Lets say there is a service that processes a credit card, service X. I want to create a new service (Y) that has a form on it mirroring the fields from service X. I use the credentials entered into service Y and POST them to service X programmatically, and there is credit card information being posted. Is this legal? Is this PCI compliant? I would not be storing any information, however there may be loops involved as in entering this one form in service Y may enter multiple forms on service X, this all would be specified on service Y's Terms and Conditions of course.

  • I have a very similar issue. We are trying to build a consistent store-front that allows users to sign up for services from 3rd parties by entering their credit card details into our site, and us (either programatically or manually) signing them up on the 3rd party site. PCI prohibits storing CVVs so even if we were compliant I can't see an obvious way through this. Is this similar to your issue?
    – doza
    Jan 17, 2013 at 10:37

2 Answers 2


My recommendation at that point is use a better service that doesn't require you to pass the information from one form to another. If you are handling PCI at all, then you have to worry about at least some of the regulations. It is best to have your system call out to a payment provider, let the user use their site and then their site will tell you about the success or failure. Many vendors will even let you do it in such a way that it doesn't look like they are leaving your site.

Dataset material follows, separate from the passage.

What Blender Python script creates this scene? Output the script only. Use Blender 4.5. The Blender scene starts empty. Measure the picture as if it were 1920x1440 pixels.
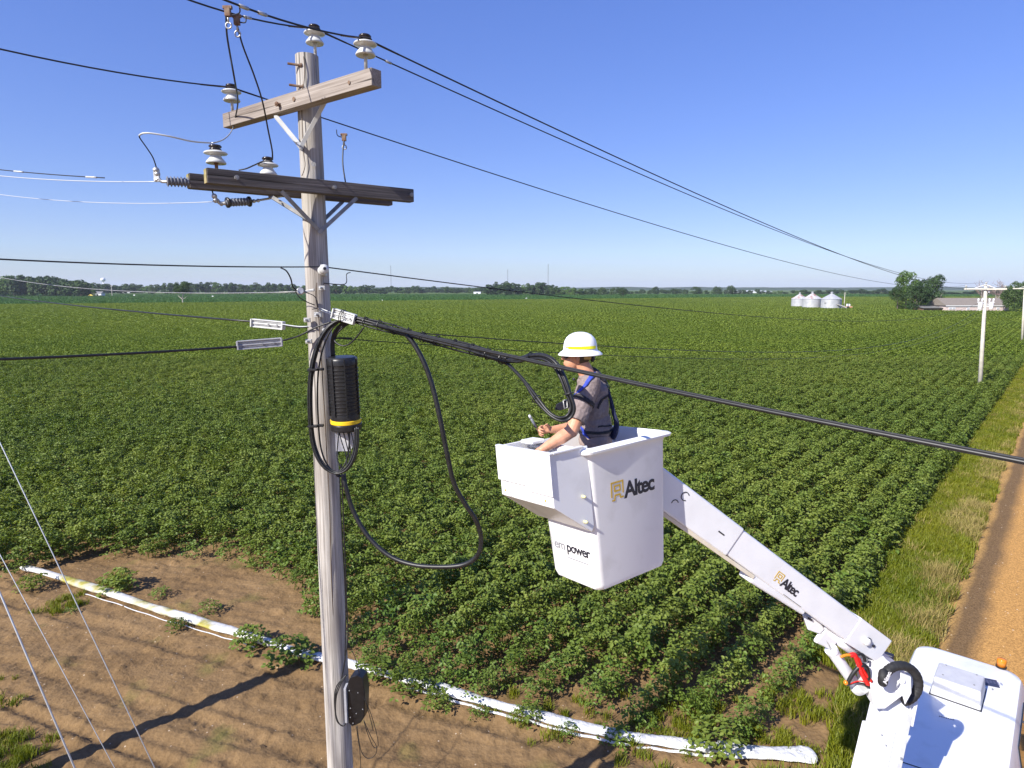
import bpy, math, random
import numpy as np
from mathutils import Vector, Matrix, Quaternion

# ------------------------------------------------------------------ camera, world, sun
SC = bpy.context.scene
COL = SC.collection
FPX = 1200.0; PITCH = math.radians(8.48); CH = 7.2
cam_d = bpy.data.cameras.new("camera"); cam = bpy.data.objects.new("camera", cam_d); COL.objects.link(cam)
cam.location = (0, 0, CH); cam.rotation_euler = (math.radians(90) - PITCH, 0, 0)
cam_d.sensor_width = 36.0; cam_d.lens = 36.0 * FPX / 1920.0
cam_d.clip_start = 0.05; cam_d.clip_end = 20000
SC.camera = cam

SUN_EL = math.radians(37); SUN_AZ = math.atan2(-0.743, -0.669)     # clockwise from +Y, direction TO the sun
w = bpy.data.worlds.new("World"); SC.world = w; w.use_nodes = True
nt = w.node_tree; nt.nodes.clear()
sky = nt.nodes.new("ShaderNodeTexSky"); sky.sky_type = 'NISHITA'; sky.sun_disc = False
sky.sun_elevation = SUN_EL; sky.sun_rotation = SUN_AZ
sky.altitude = 0; sky.air_density = 1.0; sky.dust_density = 0.4; sky.ozone_density = 3.0
hs = nt.nodes.new("ShaderNodeHueSaturation"); hs.inputs['Hue'].default_value = 0.52; hs.inputs['Saturation'].default_value = 1.45
bg = nt.nodes.new("ShaderNodeBackground"); bg.inputs[1].default_value = 0.15
wo = nt.nodes.new("ShaderNodeOutputWorld")
gm = nt.nodes.new("ShaderNodeGamma"); gm.inputs[1].default_value = 0.62
tint = nt.nodes.new("ShaderNodeMix"); tint.data_type = 'RGBA'; tint.blend_type = 'MULTIPLY'; tint.inputs[0].default_value = 1.0; tint.inputs[7].default_value = (0.82, 0.91, 1.26, 1)
nt.links.new(sky.outputs[0], gm.inputs[0]); nt.links.new(gm.outputs[0], hs.inputs['Color']); nt.links.new(hs.outputs[0], tint.inputs[6]); nt.links.new(tint.outputs[2], bg.inputs[0]); nt.links.new(bg.outputs[0], wo.inputs[0])

sl = bpy.data.lights.new("sun", 'SUN'); sl.energy = 4.7; sl.angle = math.radians(0.5); sl.color = (1.0, 0.955, 0.87)
so = bpy.data.objects.new("sun", sl); COL.objects.link(so)
LDIR = Vector((0.743 * math.cos(SUN_EL), 0.669 * math.cos(SUN_EL), -math.sin(SUN_EL)))
so.rotation_euler = LDIR.to_track_quat('-Z', 'Y').to_euler(); so.location = (-20, -20, 30)

SC.view_settings.view_transform = 'Standard'; SC.view_settings.look = 'None'
SC.view_settings.exposure = 0.80; SC.view_settings.gamma = 1.0
SC.render.engine = 'CYCLES'
try:
    SC.cycles.use_denoising = True
    SC.cycles.max_bounces = 6; SC.cycles.diffuse_bounces = 3; SC.cycles.glossy_bounces = 3
    SC.cycles.transmission_bounces = 4; SC.cycles.transparent_max_bounces = 6; SC.cycles.volume_bounces = 0
except Exception: pass

R = random.Random(7)
NR = np.random.default_rng(11)
fwd = Vector((0, math.cos(PITCH), -math.sin(PITCH))); upv = Vector((0, math.sin(PITCH), math.cos(PITCH)))
def P(px, py, Y):                       # a place in the photo at forward distance Y metres
    r = fwd + Vector((1, 0, 0)) * ((px - 960) / FPX) + upv * ((720 - py) / FPX)
    return Vector((0, 0, CH)) + r * (Y / r.y)
def G(px, py, z=0.0):                   # a place in the photo on the level z
    r = fwd + Vector((1, 0, 0)) * ((px - 960) / FPX) + upv * ((720 - py) / FPX)
    return Vector((0, 0, CH)) + r * ((z - CH) / r.z)
RD = Vector((0.656, 0.755, 0)); RN = Vector((0.755, -0.656, 0))     # road direction and its right hand
def SN(s, n, z=0.0): return RD * s + RN * n + Vector((0, 0, z))

# ------------------------------------------------------------------ materials
def newmat(name):
    m = bpy.data.materials.new(name); m.use_nodes = True
    return m, m.node_tree, m.node_tree.nodes['Principled BSDF']
def N(nt, t, **kw):
    n = nt.nodes.new(t)
    for k, v in kw.items(): setattr(n, k, v)
    return n
def ramp(nt, stops):
    n = nt.nodes.new('ShaderNodeValToRGB'); cr = n.color_ramp
    while len(cr.elements) < len(stops): cr.elements.new(0.5)
    for e, (p, c) in zip(cr.elements, stops):
        e.position = p; e.color = (c[0], c[1], c[2], 1) if not isinstance(c, (int, float)) else (c, c, c, 1)
    return n
def mat(name, c1, c2=None, scale=8.0, rough=0.6, metal=0.0, bump=0.0, bscale=None, stretch=(1, 1, 1), detail=4.0, spec=0.5, lo=0.35, hi=0.65, world=False, bdist=0.01):
    m, t, b = newmat(name)
    b.inputs['Roughness'].default_value = rough; b.inputs['Metallic'].default_value = metal
    b.inputs['Specular IOR Level'].default_value = spec
    b.inputs['Base Color'].default_value = (*c1, 1)
    if c2 is not None or bump:
        if world:
            src = N(t, 'ShaderNodeNewGeometry').outputs['Position']
        else:
            src = N(t, 'ShaderNodeTexCoord').outputs['Object']
        mp = N(t, 'ShaderNodeMapping'); mp.inputs['Scale'].default_value = stretch
        t.links.new(src, mp.inputs[0])
    if c2 is not None:
        nz = N(t, 'ShaderNodeTexNoise'); nz.inputs['Scale'].default_value = scale; nz.inputs['Detail'].default_value = detail
        t.links.new(mp.outputs[0], nz.inputs['Vector'])
        r = ramp(t, [(lo, c1), (hi, c2)]); t.links.new(nz.outputs[0], r.inputs[0]); t.links.new(r.outputs[0], b.inputs['Base Color'])
    if bump:
        nb = N(t, 'ShaderNodeTexNoise'); nb.inputs['Scale'].default_value = bscale or scale; nb.inputs['Detail'].default_value = 5
        t.links.new(mp.outputs[0], nb.inputs['Vector'])
        bp = N(t, 'ShaderNodeBump'); bp.inputs['Strength'].default_value = bump; bp.inputs['Distance'].default_value = bdist
        t.links.new(nb.outputs[0], bp.inputs['Height']); t.links.new(bp.outputs[0], b.inputs['Normal'])
    return m

def wood_mat(name, base, light, dark, axis='Z', knots=True):
    m, t, b = newmat(name); b.inputs['Roughness'].default_value = 0.85; b.inputs['Specular IOR Level'].default_value = 0.2
    tc = N(t, 'ShaderNodeTexCoord')
    def noise(sc, st, det=5):
        mp = N(t, 'ShaderNodeMapping'); mp.inputs['Scale'].default_value = st
        t.links.new(tc.outputs['Object'], mp.inputs[0])
        n = N(t, 'ShaderNodeTexNoise'); n.inputs['Scale'].default_value = sc; n.inputs['Detail'].default_value = det
        t.links.new(mp.outputs[0], n.inputs['Vector']); return n
    def st(a, bb):
        return (a, a, bb) if axis == 'Z' else (bb, a, a)
    grain = noise(1.0, st(70, 1.6)); crack = noise(1.0, st(26, 0.45), 3); patch = noise(1.0, st(6, 1.1))
    r1 = ramp(t, [(0.3, base), (0.7, light)]); t.links.new(grain.outputs[0], r1.inputs[0])
    r3 = ramp(t, [(0.36, dark), (0.62, (1, 1, 1))]); t.links.new(patch.outputs[0], r3.inputs[0])
    mx = N(t, 'ShaderNodeMix', data_type='RGBA', blend_type='MULTIPLY'); mx.inputs[0].default_value = 0.6
    t.links.new(r1.outputs[0], mx.inputs[6]); t.links.new(r3.outputs[0], mx.inputs[7])
    r2 = ramp(t, [(0.33, 0.22), (0.385, 1.0)]); t.links.new(crack.outputs[0], r2.inputs[0])
    mx2 = N(t, 'ShaderNodeMix', data_type='RGBA', blend_type='MULTIPLY'); mx2.inputs[0].default_value = 0.9
    t.links.new(mx.outputs[2], mx2.inputs[6]); t.links.new(r2.outputs[0], mx2.inputs[7])
    t.links.new(mx2.outputs[2], b.inputs['Base Color'])
    ad = N(t, 'ShaderNodeMath', operation='ADD'); t.links.new(grain.outputs[0], ad.inputs[0]); t.links.new(r2.outputs[0], ad.inputs[1])
    bp = N(t, 'ShaderNodeBump'); bp.inputs['Strength'].default_value = 0.7; bp.inputs['Distance'].default_value = 0.006
    t.links.new(ad.outputs[0], bp.inputs['Height']); t.links.new(bp.outputs[0], b.inputs['Normal'])
    return m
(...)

So you are just going to put the merchant's credntials that authorize him to use the gateway X as hidden fields in the form so any idiot can view source on your form and get the merchant's credentials, including the ones that should be kept secret and carefully safeguarded?

The only way to overcome the problem above is to have the form submit to your own server and add the credentials before you submit to Gateway X from your own server, but then you come under PCI compliance. If you do what you propose, then you are failing to safeguard the merchant's credentials and thus come under PCI anyway and are OUT of compliance because you are failing to safeguard the merchant's processing credentials.